Interagency and Civil-Military Coordination: Lessons From a Survey of Afghanistan and Liberia
Authors
Lara Olson
Hrach Gregorian
Abstract
Existing field coordination processes commonly have two main outcomes: they result in mere “information sharing” and have no real coordination impact; conversely, they produce a kind of forced, “false coherence”, referring to superficial changes in language and formal adherence to new frameworks, driven by the agenda of the actor with the most power and resources. Some key factors contributing to this problem; coordination processes often assume agreement among actors on strategies and don’t provide opportunities for inclusive and meaningful multi-stakeholder dialogue; power asymmetries block real dialogue; funding relationships and competition limit the ability of existing coordination processes to achieve some level of common intent; groups hold different notions of the purpose of coordination in the first place, ranging widely from greater centralized control, to democratic consensus-building, to credible, reliable information exchange.
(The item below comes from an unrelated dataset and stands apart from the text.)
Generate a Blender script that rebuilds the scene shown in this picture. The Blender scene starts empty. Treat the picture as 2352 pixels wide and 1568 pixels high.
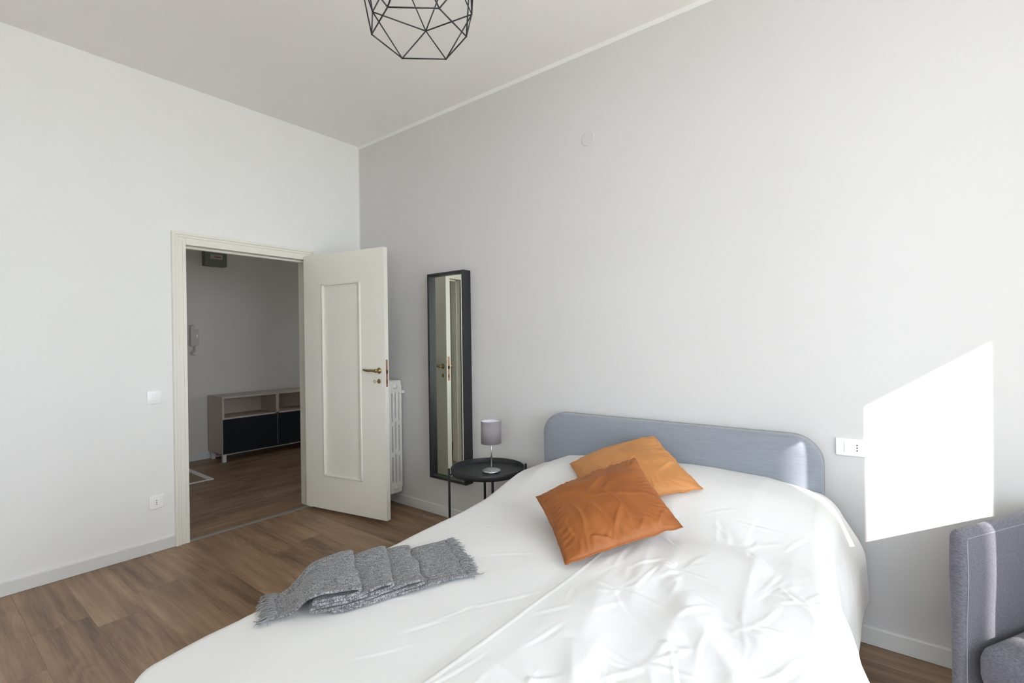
import bpy, bmesh, math, random
import numpy as np
from mathutils import Vector, Matrix
random.seed(7); rng = np.random.RandomState(7)
SC = bpy.context.scene; COL = SC.collection
H = 3.264                       # ceiling height
# ------------------------------------------------------------------ camera
cam_data = bpy.data.cameras.new('camera'); cam = bpy.data.objects.new('camera', cam_data); COL.objects.link(cam)
F = 1125.0487; yaw, pitch, roll = 0.66496067, -0.00167350, -0.01332486
f = Vector((-math.sin(yaw)*math.cos(pitch), math.cos(yaw)*math.cos(pitch), math.sin(pitch)))
r = f.cross(Vector((0, 0, 1))).normalized(); u = r.cross(f)
r2 = r*math.cos(roll) + u*math.sin(roll); u2 = -r*math.sin(roll) + u*math.cos(roll)
cam.matrix_world = Matrix(((r2.x, u2.x, -f.x, 3.99834), (r2.y, u2.y, -f.y, -2.76913), (r2.z, u2.z, -f.z, 1.41), (0, 0, 0, 1)))
cam_data.sensor_width = 36; cam_data.lens = F/2352*36; cam_data.clip_start = 0.05
SC.camera = cam
# ------------------------------------------------------------------ light
world = bpy.data.worlds.new('world'); SC.world = world; world.use_nodes = True
wn = world.node_tree; bg = wn.nodes['Background']
bg.inputs['Color'].default_value = (0.815, 0.905, 1.0, 1); bg.inputs['Strength'].default_value = 12.2
sun_d = bpy.data.lights.new('sun', 'SUN'); sun = bpy.data.objects.new('sun', sun_d); COL.objects.link(sun)
SUN = Vector((-1.42, 1.0, -1.0)).normalized()
sun.rotation_euler = SUN.to_track_quat('-Z', 'Y').to_euler(); sun.location = (12, -6, 8)
sun_d.energy = 12; sun_d.angle = math.radians(0.25); sun_d.color = (1.0, 0.97, 0.93)
def portal(name, loc, rot, sx, sy):
    d = bpy.data.lights.new(name, 'AREA'); d.shape = 'RECTANGLE'; d.size = sx; d.size_y = sy
    o = bpy.data.objects.new(name, d); COL.objects.link(o); o.location = loc; o.rotation_euler = rot
    d.cycles.is_portal = True
portal('window_sky_portal', (5.99, -1.988, 1.338), (0, math.radians(90), 0), 2.47, 1.86)
portal('rear_fill_sky_portal', (4.5, -4.39, 1.6), (math.radians(90), 0, 0), 1.4, 1.4)  # sky portal of the added rear fill opening
portal('hall_window_sky_portal', (-1.25, 2.39, 1.55), (math.radians(-90), 0, 0), .5, .7)
SC.view_settings.view_transform = 'Standard'; SC.view_settings.look = 'None'
SC.view_settings.exposure = 0.0; SC.view_settings.gamma = 1.0; SC.view_settings.use_curve_mapping = False
SC.cycles.max_bounces = 12; SC.cycles.diffuse_bounces = 8; SC.cycles.glossy_bounces = 5
SC.cycles.sample_clamp_indirect = 8.0; SC.cycles.use_denoising = True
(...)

However, in working “side by side” in such settings and preserving their autonomous mandates and roles, civilian and military agencies can still improve the way their efforts link up and support the bigger peace.
Author Biographies
Lara Olson
Lara Olson is an Associate at the Centre for Military and Strategic Studies and Co-director of the Peacebuilding, Development and Security Program at CMSS. She has extensive experience on practical approaches to improving the effectiveness of NGO humanitarian, development and peacebuilding efforts in conflict areas. Since the mid-1990s she has worked as an aid practitioner and with innovative international action-research projects to improve aid outcomes in areas of conflict, including directing the research phase of the ongoing Reflecting on Peace Practice project from 1999-2003 and conducting trainings and research on conflict sensitive approaches. Fluent in Russian, she has worked in the former Soviet Union with field-based NGOs on humanitarian, development and peacebuilding programming in areas of armed conflict in the Caucasus, and in Central Asia.
Hrach Gregorian
Dr. Hrach Gregorian is President of the Institute of World Affairs a non-governmental organization specializing in international conflict management and post-conflict peacebuilding. Gregorian's field experience in conflict management and peace-building has taken him to over twenty countries. He regularly provides professional skills training seminars and workshops for UN agency and mission staff, U.S. and Latin American military personnel, senior civilian officials, and academic and corporate leaders in the U.S. and throughout the world. He is a faculty member of the School of International Service, the American University, Washington, D.C.; Associate Professor, Graduate Program in Conflict Management, Royal Roads University, Victoria, Canada; and Adjunct Professor, Faculty of Social Sciences and Co-director, Peacebuilding, Development and Security Program, Centre for Military and Security Studies, University of Calgary, Alberta.